▶ What is expected:
Reproduce each line from the records that holds "picture".

▶ Data supplied:
────────
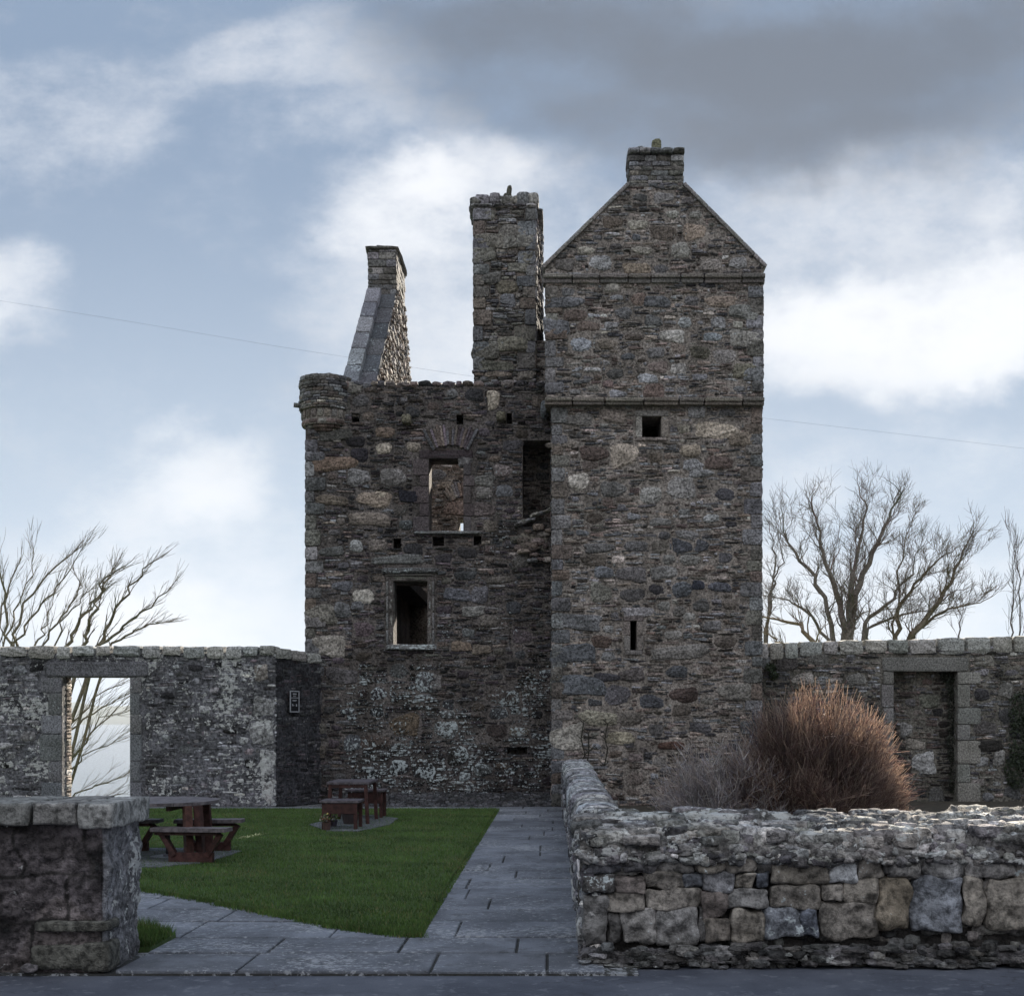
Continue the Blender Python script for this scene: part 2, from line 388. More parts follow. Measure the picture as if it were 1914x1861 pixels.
────────
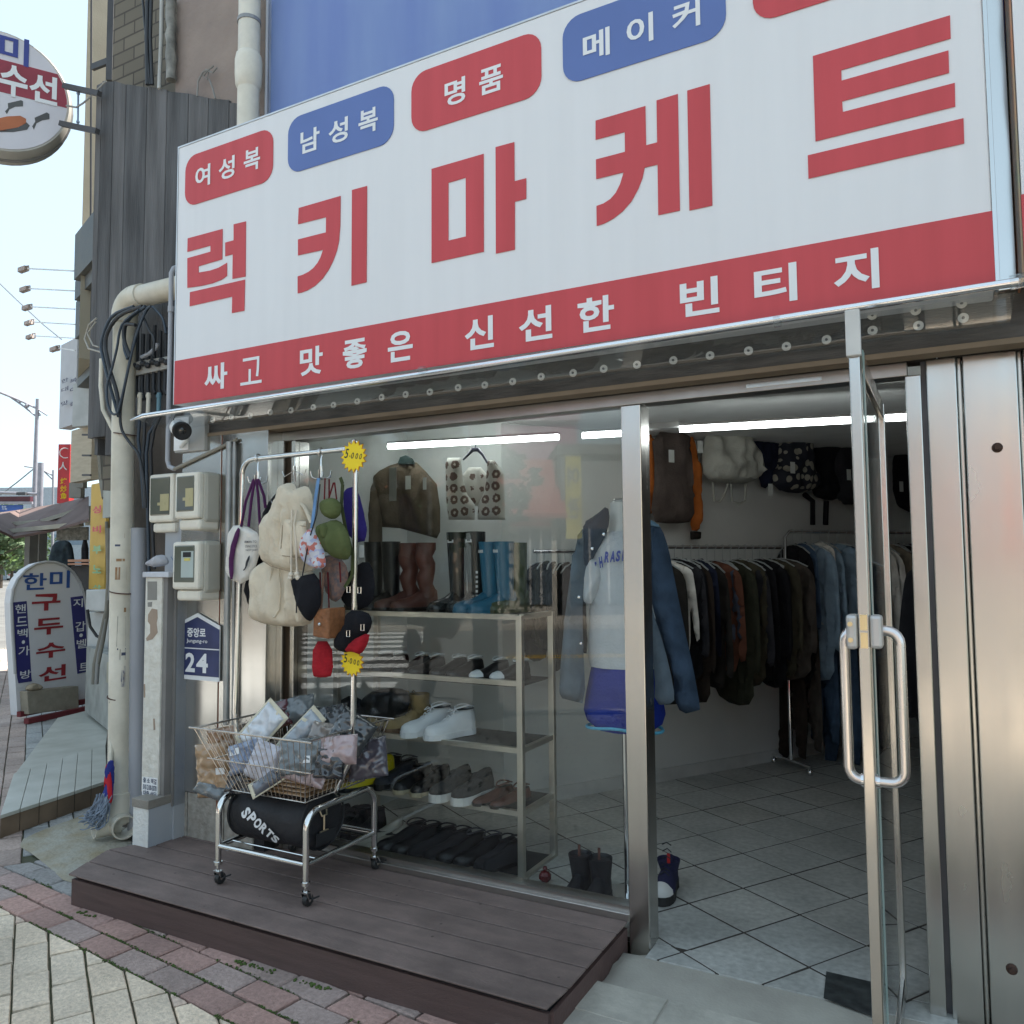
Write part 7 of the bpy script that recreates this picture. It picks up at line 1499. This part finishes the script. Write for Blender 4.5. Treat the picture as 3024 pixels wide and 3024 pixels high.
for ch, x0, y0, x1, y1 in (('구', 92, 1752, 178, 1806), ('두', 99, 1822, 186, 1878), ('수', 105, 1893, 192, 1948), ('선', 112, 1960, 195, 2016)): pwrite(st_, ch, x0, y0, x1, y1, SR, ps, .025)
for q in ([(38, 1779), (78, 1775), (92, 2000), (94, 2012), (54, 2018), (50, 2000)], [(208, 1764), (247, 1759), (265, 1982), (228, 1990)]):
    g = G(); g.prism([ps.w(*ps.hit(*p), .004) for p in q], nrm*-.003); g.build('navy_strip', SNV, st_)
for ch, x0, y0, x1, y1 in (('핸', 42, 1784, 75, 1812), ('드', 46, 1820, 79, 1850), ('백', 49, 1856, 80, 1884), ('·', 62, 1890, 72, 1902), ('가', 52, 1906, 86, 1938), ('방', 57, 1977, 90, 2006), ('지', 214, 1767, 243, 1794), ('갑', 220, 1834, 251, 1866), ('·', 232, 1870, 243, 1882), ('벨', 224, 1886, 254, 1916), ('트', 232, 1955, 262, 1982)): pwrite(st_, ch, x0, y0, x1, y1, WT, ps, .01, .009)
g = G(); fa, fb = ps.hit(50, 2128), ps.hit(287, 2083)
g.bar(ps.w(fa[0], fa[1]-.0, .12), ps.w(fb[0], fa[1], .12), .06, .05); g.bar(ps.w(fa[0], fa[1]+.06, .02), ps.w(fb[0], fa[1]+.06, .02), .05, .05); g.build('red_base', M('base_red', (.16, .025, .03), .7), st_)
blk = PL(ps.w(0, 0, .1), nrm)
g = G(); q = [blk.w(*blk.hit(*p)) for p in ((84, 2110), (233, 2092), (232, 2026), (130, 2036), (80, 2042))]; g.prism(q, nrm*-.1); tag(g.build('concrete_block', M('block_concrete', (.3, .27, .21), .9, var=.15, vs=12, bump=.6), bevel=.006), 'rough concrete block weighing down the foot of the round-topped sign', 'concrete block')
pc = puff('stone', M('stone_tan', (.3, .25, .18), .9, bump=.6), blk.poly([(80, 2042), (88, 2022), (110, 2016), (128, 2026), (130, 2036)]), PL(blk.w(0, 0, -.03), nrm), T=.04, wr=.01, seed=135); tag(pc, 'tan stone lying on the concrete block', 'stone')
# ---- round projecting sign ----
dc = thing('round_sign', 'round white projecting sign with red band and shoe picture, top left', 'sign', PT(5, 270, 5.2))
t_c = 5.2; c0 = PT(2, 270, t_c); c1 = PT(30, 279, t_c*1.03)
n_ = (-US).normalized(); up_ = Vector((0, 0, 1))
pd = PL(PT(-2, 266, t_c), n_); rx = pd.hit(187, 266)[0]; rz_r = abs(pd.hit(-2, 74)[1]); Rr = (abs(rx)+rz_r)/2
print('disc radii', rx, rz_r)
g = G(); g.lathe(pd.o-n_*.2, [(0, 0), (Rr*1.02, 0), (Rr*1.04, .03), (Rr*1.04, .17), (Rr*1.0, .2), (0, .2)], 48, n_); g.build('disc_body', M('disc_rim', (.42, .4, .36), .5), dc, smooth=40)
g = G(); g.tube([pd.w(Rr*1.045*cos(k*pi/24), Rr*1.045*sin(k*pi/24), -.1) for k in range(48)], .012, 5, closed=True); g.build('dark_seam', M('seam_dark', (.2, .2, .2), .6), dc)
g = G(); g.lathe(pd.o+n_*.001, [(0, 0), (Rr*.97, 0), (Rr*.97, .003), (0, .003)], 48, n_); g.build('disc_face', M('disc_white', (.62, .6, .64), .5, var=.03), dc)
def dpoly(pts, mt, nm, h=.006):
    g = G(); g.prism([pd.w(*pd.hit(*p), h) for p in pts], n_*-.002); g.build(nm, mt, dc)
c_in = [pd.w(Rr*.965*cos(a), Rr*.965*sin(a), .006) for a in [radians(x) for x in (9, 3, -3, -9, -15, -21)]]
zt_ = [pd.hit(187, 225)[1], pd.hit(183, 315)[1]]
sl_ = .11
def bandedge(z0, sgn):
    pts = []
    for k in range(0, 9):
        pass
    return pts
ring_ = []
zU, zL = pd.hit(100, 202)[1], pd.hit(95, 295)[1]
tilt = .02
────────
▶ Result below:
Continue the Blender Python script for this scene: part 2, from line 388. More parts follow. Measure the picture as if it were 1914x1861 pixels.
Write part 7 of the bpy script that recreates this picture. It picks up at line 1499. This part finishes the script. Write for Blender 4.5. Treat the picture as 3024 pixels wide and 3024 pixels high.
dc = thing('round_sign', 'round white projecting sign with red band and shoe picture, top left', 'sign', PT(5, 270, 5.2))